内田先生が執筆している書籍のうち数冊は、ウェブサイトの日記の焼き直しである。本書も前半部分がそれに該当し、毎日読んでいる方なら、一度は目にしていると思う。にもかかわらず色褪せた感じがしないところに引き寄せられる。

魅了される理由を愚考すると、主題が首尾一貫して「首尾一貫していない」という特徴を挙げられまいか。『街場の現代思想』という書名は、範疇が広すぎて一見なんのことかわからない。内容も多方面に予告なしに東奔西走する。

察するに何か一つの主題を扱うのではなく、眼前におきる社会現象を、専門のフランス現代思想・映画論・武道論などを駆使して淡々と「思想」していく。加えて批評性を備えたその思想へ到達するための着眼点が構造的だ(と思う、わかんないけど)。
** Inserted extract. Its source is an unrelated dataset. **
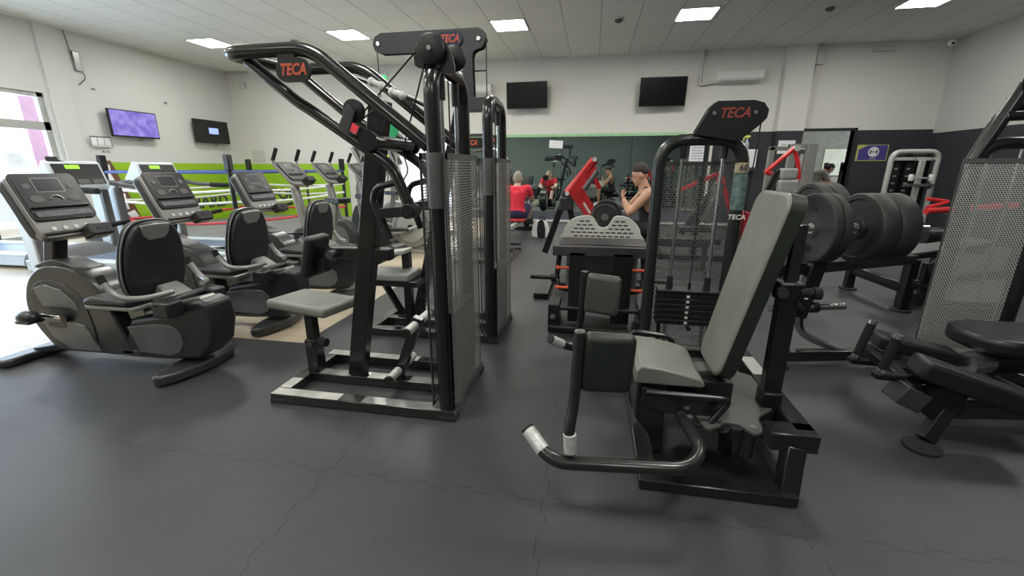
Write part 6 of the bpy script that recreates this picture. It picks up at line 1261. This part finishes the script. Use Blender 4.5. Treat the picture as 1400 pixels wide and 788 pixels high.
def person(label, loc, J, skin, hairm, top=1.0, fwd=(0, 1, 0), hfwd=None, hup=(0, 0, 1), hs=1.0, shirt=None, vest=None, shorts=None, shoes=None, handdir=None, trousers=False, bulk=1.0):
    t = thing('person', label, 'person', loc)
    b = MB(); f0 = V(fwd).normalized()
    pel, chest, neck, hd = V(J['pelvis']), V(J['chest']), V(J['neck']), V(J['head'])
    up = (neck - pel).normalized(); side = f0.cross(up).normalized(); Rt = Matrix((side, up.cross(side), up)).transposed()
    def torso(b, g=0.0, low=0.0):
        for k in range(11):
            a = k / 10; p = pel.lerp(chest, a) + up * low; w = 0.150 - 0.028 * sin(pi * a) + 0.022 * a + g; dpt = 0.108 - 0.01 * sin(pi * a) + 0.008 * a + g
            b.ell(p, (w, dpt, 0.10), 16, 10, Rt)
        for k in (-1, 1): b.ell(chest + side * k * 0.085 + up * 0.03, (0.10 + g, 0.10 + g, 0.11), 14, 10, Rt)
        b.ell(chest + up * 0.10, (0.15 + g, 0.085 + g, 0.065), 14, 10, Rt)
    torso(b)
    limb(b, chest + up * 0.08, neck, 0.078 * bulk, 0.058 * bulk); limb(b, neck, hd - V((0, 0, 0.03)), 0.057 * bulk, 0.054 * bulk)
    f, u, r, R = head(b, hd, hfwd or fwd, hup, hs)
    for s in ('l', 'r'):
        sh, el_, wr = V(J['sh_' + s]), V(J['el_' + s]), V(J['wr_' + s])
        limb(b, chest + (sh - chest) * 0.55 + up * 0.03, sh, 0.072 * bulk, 0.062 * bulk); limb(b, sh, sh.lerp(el_, 0.45), 0.060 * bulk, 0.052 * bulk); limb(b, sh.lerp(el_, 0.45), el_, 0.052 * bulk, 0.040 * bulk)
        limb(b, el_, el_.lerp(wr, 0.35), 0.039 * bulk, 0.042 * bulk); limb(b, el_.lerp(wr, 0.35), wr, 0.042 * bulk, 0.027)
        hdv = V(handdir[s]) if handdir else (wr - el_)
        hand(b, wr, hdv, J.get('palm_' + s, (0, 0, -1)), 0.9)
        hp, kn, an = V(J['hip_' + s]), V(J['kn_' + s]), V(J['an_' + s])
        limb(b, hp, hp.lerp(kn, 0.5), 0.088, 0.072); limb(b, hp.lerp(kn, 0.5), kn, 0.072, 0.052); limb(b, kn, kn.lerp(an, 0.35), 0.050, 0.055); limb(b, kn.lerp(an, 0.35), an, 0.055, 0.034)
        fd = V(J['toe_' + s]); limb(b, an - V((0, 0, 0.02)), fd, 0.036, 0.028)
    remesh_obj('body', b, skin, t)
    face_bits(t, hd, f, u, r, R, hs); hair(t, hd, f, u, r, R, hairm, hs, top)
    if shirt:
        b = MB(); torso(b, 0.012); 
        for s in ('l', 'r'):
            sh, el_ = V(J['sh_' + s]), V(J['el_' + s]); limb(b, chest + (sh - chest) * 0.55 + up * 0.03, sh, 0.082, 0.073); b.cyl(sh, sh.lerp(el_, 0.62), 0.073, 0.068, 18)
        for k in range(5): b.ell(pel + up * (0.02 * k) - up * 0.03, (0.168 + 0.006 * (k % 2), 0.128, 0.06), 16, 8, Rt)
        remesh_obj('t_shirt', b, shirt, t, 0.012)
    if vest:
        b = MB()
        for k in range(11):
            a = k / 10; p = pel.lerp(chest, a); w = 0.162 - 0.028 * sin(pi * a) + 0.004 * a; dpt = 0.119 - 0.01 * sin(pi * a) + 0.01 * a
            b.ell(p, (w, dpt, 0.09), 16, 10, Rt)
        for k in (-1, 1): limb(b, chest + side * k * 0.075 + up * 0.05 - f0 * 0.045, chest + side * k * 0.075 + up * 0.155, 0.068, 0.034); limb(b, chest + side * k * 0.075 + up * 0.05 + f0 * 0.05, chest + side * k * 0.075 + up * 0.155, 0.055, 0.034)
        b.ell(chest - f0 * 0.055 + up * 0.06, (0.115, 0.06, 0.10), 14, 10, Rt)
        remesh_obj('vest', b, vest, t, 0.012)
    if shorts:
        b = MB(); b.ell(pel, (0.172, 0.135, 0.13), 18, 12, Rt)
        for s in ('l', 'r'):
            hp, kn, an = V(J['hip_' + s]), V(J['kn_' + s]), V(J['an_' + s]); limb(b, pel.lerp(hp, 0.8), hp, 0.10, 0.105); b.cyl(hp, hp.lerp(kn, 0.86 if not trousers else 1.0), 0.105, 0.082 if not trousers else 0.066, 18)
            if trousers: b.ell(kn, (0.066,) * 3); b.cyl(kn, kn.lerp(an, 0.95), 0.066, 0.05, 18)
        remesh_obj('trousers' if trousers else 'shorts', b, shorts, t, 0.012)
    if shoes:
        for s in ('l', 'r'):
            an, fd = V(J['an_' + s]), V(J['toe_' + s]); b = MB(); limb(b, an - V((0, 0, 0.02)), fd, 0.046, 0.038); b.ell(an - V((0, 0, 0.035)), (0.045, 0.045, 0.045)); remesh_obj('shoe', b, shoes, t, 0.012)
    return t

# rowing machine and the man on it
gx = -1.38
t = thing('rowing_machine', 'rowing machine on the floor facing the wall mirror, under the man in red', 'exercise machine', (gx, 8.5, 0))
obj('rail', MB().box(gx - 0.04, gx + 0.04, 7.35, 9.1, 0.26, 0.33), M['ltgrey'], t, bevel=0.006)
obj('sliding_seat', MB().prism(rrect(gx, 7.98, 0.32, 0.26, 0.08), 'z', 0.35, 0.40), M['redrope'], t, bevel=0.012, seg=3, label='red trimmed sliding seat'); obj('seat_truck', MB().box(gx - 0.09, gx + 0.09, 7.9, 8.06, 0.32, 0.35), M['black2'], t)
obj('rear_leg', MB().box(gx - 0.30, gx - 0.20, 7.36, 7.44, 0.0, 0.30).box(gx - 0.30, gx + 0.04, 7.36, 7.44, 0.24, 0.30).box(gx - 0.28, gx + 0.18, 7.34, 7.46, 0.0, 0.035), M['black2'], t, bevel=0.006)
obj('fan_housing', MB().cyl((gx - 0.09, 9.35, 0.42), (gx + 0.09, 9.35, 0.42), 0.29, seg=40), M['bike_dark'], t, bevel=0.02); obj('fan_ring', MB().cyl((gx - 0.1, 9.35, 0.42), (gx + 0.1, 9.35, 0.42), 0.18, seg=32), M['ceramic_grey'], t, bevel=0.01)
obj('front_base', MB().box(gx - 0.28, gx + 0.28, 9.25, 9.5, 0.0, 0.08).beam((gx, 9.1, 0.25), (gx, 9.4, 0.10), 0.10, 0.12), M['black2'], t, bevel=0.01)
for s in (-1, 1): obj('foot_plate', MB().obox((gx + s * 0.13, 8.93, 0.31), (0.12, 0.03, 0.30), 0, 0, radians(-35)), M['black2'], t, bevel=0.006)
obj('monitor_arm', MB().tube([(gx, 9.2, 0.5), (gx, 9.05, 0.9), (gx, 9.0, 1.0)], 0.018, 0.05), M['black2'], t); obj('monitor', MB().obox((gx, 8.98, 1.04), (0.16, 0.03, 0.16), 0, 0, radians(-10)), M['console'], t, bevel=0.006)
obj('pull_bar', MB().cyl((gx - 0.24, 8.56, 0.74), (gx + 0.24, 8.56, 0.74), 0.014), M['foam'], t); obj('chain', MB().cyl((gx, 8.56, 0.74), (gx, 9.12, 0.52), 0.006), M['chrome'], t)
J = dict(pelvis=(gx, 7.98, 0.49), chest=(gx, 8.02, 0.83), neck=(gx, 8.06, 1.00), head=(gx, 8.10, 1.115))
for s, k in (('l', -1), ('r', 1)):
    J.update({'sh_' + s: (gx + k * 0.19, 8.03, 0.945), 'el_' + s: (gx + k * 0.25, 8.24, 0.76), 'wr_' + s: (gx + k * 0.19, 8.48, 0.76), 'hip_' + s: (gx + k * 0.10, 8.02, 0.47), 'kn_' + s: (gx + k * 0.15, 8.44, 0.60), 'an_' + s: (gx + k * 0.13, 8.80, 0.31), 'toe_' + s: (gx + k * 0.13, 8.90, 0.40), 'palm_' + s: (0, 0.1, -1)})
person('grey haired man in a red t-shirt seen from behind, rowing towards the wall mirror', (gx, 8.0, 0), J, M['skin2'], M['hair_gr'], 1.0, hs=1.08, bulk=1.1, shirt=M['redshirt'], shorts=M['navycloth'], shoes=M['bike_dark'])

# the man in the black vest on a bench
mx, my = 0.66, 5.8
t = thing('flat_bench', 'black flat bench under the man in the black vest', 'bench', (mx, my, 0))
obj('pad', MB().box(mx - 0.20, mx + 0.95, my - 0.14, my + 0.14, 0.38, 0.45), M['vinyl_blk'], t, bevel=0.02, seg=3)
obj('frame', MB().box(mx - 0.1, mx + 0.85, my - 0.03, my + 0.03, 0.32, 0.38), M['black2'], t, bevel=0.005)
for x in (mx - 0.05, mx + 0.8): obj('leg', MB().box(x - 0.03, x + 0.03, my - 0.03, my + 0.03, 0.03, 0.34), M['black2'], t); obj('foot', MB().box(x - 0.035, x + 0.035, my - 0.22, my + 0.22, 0.0, 0.04), M['black2'], t, bevel=0.005)
J = dict(pelvis=(mx + 0.08, my, 0.56), chest=(mx + 0.03, my, 0.90), neck=(mx - 0.02, my, 1.09), head=(mx - 0.07, my, 1.215))
for s, k in (('l', -1), ('r', 1)):
    J.update({'sh_' + s: (mx + 0.02, my + k * 0.185, 1.0), 'el_' + s: (mx - 0.19, my + k * 0.24, 0.77), 'wr_' + s: (mx - 0.26, my + k * 0.09, 0.92), 'hip_' + s: (mx + 0.03, my + k * 0.10, 0.54), 'kn_' + s: (mx - 0.38, my + k * 0.17, 0.56), 'an_' + s: (mx - 0.36, my + k * 0.19, 0.10), 'toe_' + s: (mx - 0.50, my + k * 0.21, 0.04), 'palm_' + s: (1, 0, 0.2)})
person('dark haired man in a black vest and shorts sitting in profile, looking at his phone', (mx, my, 0), J, M['skin'], M['hair_dk'], 1.08, fwd=(-1, 0, 0), hfwd=(-0.95, 0.1, -0.30), hup=(-0.25, 0, 1), vest=M['blackcloth'], shorts=M['blackcloth'], shoes=M['paper'], handdir={'l': (-0.3, 0.55, 0.8), 'r': (-0.3, -0.55, 0.8)}, bulk=1.16, hs=1.05)
t = thing('phone', 'small bright phone held by the man in the black vest', 'phone', (mx - 0.33, my, 0.99))
obj('case', MB().obox((mx - 0.335, my, 1.0), (0.010, 0.08, 0.15), 0, radians(-25)), M['badge'], t, bevel=0.004); obj('screen', MB().obox((mx - 0.329, my, 1.002), (0.003, 0.072, 0.14), 0, radians(-25)), M['paper'], t, smooth=False)

# next room: man bending at a barbell rack
px_, py_ = 5.55, 12.6
J = dict(pelvis=(px_ - 0.12, py_, 0.86), chest=(px_ + 0.12, py_, 1.12), neck=(px_ + 0.27, py_, 1.24), head=(px_ + 0.38, py_, 1.30))
for s, k in (('l', -1), ('r', 1)):
    J.update({'sh_' + s: (px_ + 0.20, py_ + k * 0.18, 1.18), 'el_' + s: (px_ + 0.34, py_ + k * 0.24, 0.95), 'wr_' + s: (px_ + 0.55, py_ + k * 0.22, 0.92), 'hip_' + s: (px_ - 0.10, py_ + k * 0.10, 0.84), 'kn_' + s: (px_ + 0.08, py_ + k * 0.14, 0.46), 'an_' + s: (px_ - 0.06, py_ + k * 0.15, 0.09), 'toe_' + s: (px_ + 0.10, py_ + k * 0.17, 0.04)})
person('person in a grey top bending over a barbell in the room beyond the doorway', (px_, py_, 0), J, M['skin'], M['hair_dk'], 1.0, fwd=(0.75, 0, -0.65), hfwd=(0.8, 0, -0.6), hup=(0.4, 0, 1), shirt=M['greycloth'], shorts=M['blackcloth'], shoes=M['bike_dark'], trousers=True)
t = thing('barbell_rack', 'dark rack with a barbell in the room beyond the doorway', 'rack', (6.3, 12.7, 0))
obj('frame', MB().box(6.05, 6.13, 12.3, 12.38, 0, 1.45).box(6.05, 6.13, 13.1, 13.18, 0, 1.45).box(6.5, 6.58, 12.3, 12.38, 0, 1.35).box(6.5, 6.58, 13.1, 13.18, 0, 1.35).box(6.05, 6.58, 12.3, 12.38, 1.25, 1.4).box(6.0, 6.6, 12.25, 13.25, 0, 0.06), M['black2'], t, bevel=0.005)
obj('bench_pad', MB().obox((6.3, 12.7, 0.8), (0.12, 0.35, 0.8), 0, radians(20)), M['vinyl_blk'], t, bevel=0.02)
obj('barbell', MB().cyl((5.75, 12.5, 1.12), (6.75, 12.5, 1.12), 0.014), M['chrome'], t); obj('barbell_plate', MB().cyl((6.66, 12.5, 1.12), (6.70, 12.5, 1.12), 0.16), M['plate'], t)

# ---------------------------------------------------------------- light
w_ = bpy.data.worlds.new('sky'); scene.world = w_; w_.use_nodes = True
bg = w_.node_tree.nodes['Background']; bg.inputs[0].default_value = (0.83, 0.91, 1.0, 1); bg.inputs[1].default_value = 3.0
def lamp(name, loc, rot, sx, sy, e, col):
    l = bpy.data.lights.new(name, 'AREA'); l.shape = 'RECTANGLE'; l.size = sx; l.size_y = sy; l.energy = e; l.color = col
    o = bpy.data.objects.new(name, l); COL.objects.link(o); o.location = loc; o.rotation_euler = rot
    return o
lamp('window_daylight', (XL - 0.3, 3.9, 1.4), (0, radians(-90), 0), 2.4, 5.2, 300, (0.56, 0.77, 1.0))
lamp('door_daylight', ((DX0 + DX1) / 2, YB + 0.5, 1.1), (radians(-90), 0, 0), 1.4, 1.9, 70, (1.0, 0.98, 0.92))
lamp('next_room_light', (6.0, 13.0, 2.95), (0, 0, 0), 1.2, 1.2, 14, (1.0, 0.97, 0.85))
scene.view_settings.view_transform = 'Standard'; scene.view_settings.look = 'None'; scene.view_settings.exposure = -0.25
scene.cycles.use_denoising = True; scene.cycles.max_bounces = 8; scene.cycles.diffuse_bounces = 4; scene.cycles.transparent_max_bounces = 16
「文化資本」には、「家庭」において獲得された趣味やマナーと、「学校」において学習して獲得された知識、技能、感性の二種類がある。 家の書斎にあった万巻の書物を読破したとか、毎週家族で弦楽四重奏を楽しんだので絶対音感になってしまっとか、(中略)家のギャラリーでセザンヌや池大雅を見なれて育ったので「なんでも鑑定眼」が身についてしまった・・・・・・などというのは前者である。気がついたら「身についてしまっていた」という意味で、これは「身体化された文化資本」と呼ばれる。同P.18

では、後者の文化資本とは何か?それは、後天的な努力によって獲得した文化資本であり、学歴・資格・人脈などが該当する。これを「制度化された文化資本」とよぶ。

東京大学教養学部佐藤学先生によると、近年、東京大学の学生たちのあいだで「文化資本の偏在」という現象が表出しつつあるという。
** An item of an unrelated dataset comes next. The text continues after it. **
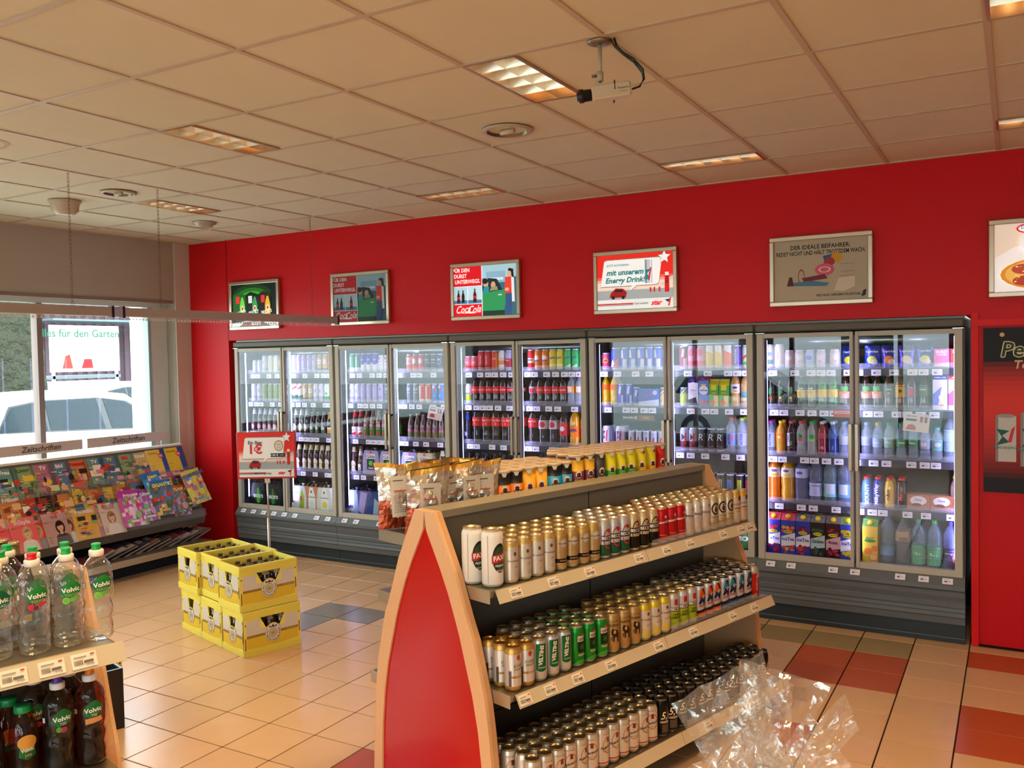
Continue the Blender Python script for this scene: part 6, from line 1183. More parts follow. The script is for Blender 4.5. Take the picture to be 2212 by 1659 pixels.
vol('xb', 'pale blue water bottle with a dark teal cap', 'b8dce4', '1c4c4c', 'e4ded0', '145c3c', 'NATURELLE', '9cc8b8', ())
vol('xt', 'brown tea bottle with orange nozzle cap', 'b87848', 'e07818', 'e8e6e2', '1f6c2c', 'TEE', 'd0c0a0', [(E_, -.006, .13, .009, .008, 'e87838'), (PG, [(-.02, .12), (.024, .126), (.02, .14), (-.02, .136)], 'd8985c')], liq=None, mt='liquid')
vol('xp', 'brown tea bottle with purple nozzle cap', 'b09058', '5c2c98', 'ece8e4', '1f6c2c', 'TEE', 'd8a0b0', [(E_, .004, .128, .009, .008, 'a83c60'), (E_, -.008, .13, .007, .008, '5c9838')], mt='liquid')
vol('xj', 'orange fruit water bottle with flat green cap', 'e8a850', '14984c', '14984c', '1f6c2c', 'Juicy', 'f0a088', [(E_, 0, .108, .026, .02, 'e8a040')], wide=True, mt='liquid')
vol('xo', 'dark fruit tea bottle with flat orange cap', 'a06038', 'd87c20', 'd87c20', '1f6c2c', 'TEE', 'e8b090', [(E_, 0, .06, .02, .01, 'e0703c')], wide=True, mt='liquid')
VB = [('xb', .588, -2.585, 1.1, 'at the left edge of the front row'), ('xr', .675, -2.57, 1.1, 'second in the front row'), ('xg', .76, -2.57, 1.1, 'centre of the front row'), ('xg', .838, -2.567, 1.1, 'right end of the front row'), ('xg', .70, -2.656, 1.1, 'second row, behind the centre bottle'), ('xg', .622, -2.66, 1.1, 'second row, behind the red-capped bottle'),
      ('xg', .782, -2.655, 1.1, 'second row at the right end'), ('xg', .66, -2.745, 1.1, 'third row at the back'), ('xb', .50, -2.59, 1.1, 'hidden beyond the picture edge'),
      ('xt', .819, -2.60, .745, 'right end of the lower shelf'), ('xp', .735, -2.60, .745, 'second from the right on the lower shelf'), ('xt', .79, -2.685, .745, 'second row, lower shelf, between two front bottles'), ('xp', .70, -2.69, .745, 'second row behind the purple cap, lower shelf'),
      ('xj', .655, -2.63, .745, 'front of three green-capped ones'), ('xj', .64, -2.71, .745, 'middle of three green-capped ones'), ('xj', .62, -2.79, .745, 'rear of three green-capped ones'), ('xo', .572, -2.63, .745, 'at the left picture edge'), ('xo', .56, -2.71, .745, 'behind the orange-capped one at the edge')]
for c, g_, nn, z, lb in VB: stock(c, gp(g_, nn, z), GROT - .05 + ri.uniform(-.12, .12), ' '.join(('%s, %s' % (KIND[c][2], lb)).split()[:16]), 'water and tea bottles in the left foreground')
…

それは、「家庭で自然に身についた文化資本(=身体化された文化資本)」と「学校で努力して身につけた文化資本(=制度化された文化資本)」で構築される文化的な壁である。

前者の学生は、幼少時から芸術・語学・別荘といった豊かな文化資本を享受してきた一方、後者は、「ひたすら塾通いで受験勉強だけしてきて成績以外にはさしたる取り柄がない」学生群である。

この二集団の間には歴然たる壁があり、コミュニケーションを阻害している。そして、何よりも懸念される現象は、これらの文化資本による階層化である。内田先生はこの流動性の低い文化資本による階層化が日本に現出しはじめたと考察している。

文化資本の話は日記で散見され、この内容は昨年1月21日の日記に記されており、最近の言説はより深化している。それは、「負け組」がみずから「負け組」を選択して、先の総選挙において「すすんで文化資本による階層化」を望んだ構造にあると愚生は解釈している。

最後に、次の引用部分の「成り上がり貴族(=制度化された文化資本で成り上がった人たち)」を「負け組」と置換すれば、負け組のなかでも階層化しつつあると考えられるのは気のせいであろうか?

「生まれつきの貴族」は「庶民」を見下したりしない(そもそも眼中にないんだから)。しかし、「成り上がり貴族」は「自分より下の人間」を探すことに熱中する。「成り上がることを切望しながら、それを達成できなかった人々」こそは、彼らの「恥ずべき自画像」だからである。それから目を背けたい当のものだからである。 だから、「成り上がり文化貴族」は必ずや勤勉な差別主義者となる。あらゆる領域で、あらゆるトピックについて、どうでもいいようなトリヴィアルな差違を発見し、どうでもいいようなニュアンスの違いを言い立てて、そこに「文化資本をそこそこ持ったもの」と「文化資本をそれほどは持たなかったもの」の「越えがたい境界線」を引きたがるようになる。同P.38

こうやってまた一つ愚生は叩きのめされ、自虐を斥力として明日の米櫃を探すのである。

追伸:
後半部分の人生相談形式の「街場の常識」も妙なる文の集まりだ。個人的には、結婚・離婚のくだりがお気に入り。内田先生の経験?を援用して、わが子に諭しているかのような雰囲気を感じとってしまった。